Sobriety, Part Four

This was originally written and posted as a series on Instagram on October 29th, 2021

I powered through week 2, and the following week was Thanksgiving. I assured everyone, including myself, that I’d have some wine with Thanksgiving dinner.

“Don’t worry, I’ll drink!” was an attempt to make myself appear or feel “normal.”

But when Thanksgiving Day came around, I still wasn’t ready to go back to how I felt before.

I knew that I wanted to have my first sober holiday in almost 15 years, but I still had a really difficult time with it. I felt left out from the celebratory aspect of the day, and was still learning how to stand strong and confident in my knowing what was right for me.

There’s an awkwardness in the beginning where you’re still clutching to your drink at social events the way you did when it was alcohol.

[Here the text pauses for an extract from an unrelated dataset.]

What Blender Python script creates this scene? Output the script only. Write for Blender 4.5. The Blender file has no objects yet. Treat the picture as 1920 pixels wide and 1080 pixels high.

When you have alcohol in hand, it feels important.
It provides a layer of protection to the beholder.
It has purpose.

If there’s an awkward lull in conversation, you can take a sip to find your words, or look at your glass and say, “well, I need a refill!” and head to the bar to regroup. You can lift it up in celebration with a cheers, and you can fidget with your straw. Camaraderie can even be found between two polar opposite individuals over a shared love of a certain concoction. There’s a reason why it’s called a social lubricant.

I didn’t realize how much I was using my drink for assistance in social situations until it was in my hand, lifeless. It was like someone took off my social training wheels and pushed me down a hill.

But it’s in those sticky, awkward moments where your brain is being rewired to learn to manage on its own. It’s incredibly challenging and uncomfortable at first, but you get better at it.

I was incredibly lucky that everyone I spent the holiday with was so supportive of my break from alcohol. But it would be remiss of me not to say that even with the most supportive people at the table, there will still be moments that you feel like you’re sitting alone. But that’s when you need to keep going.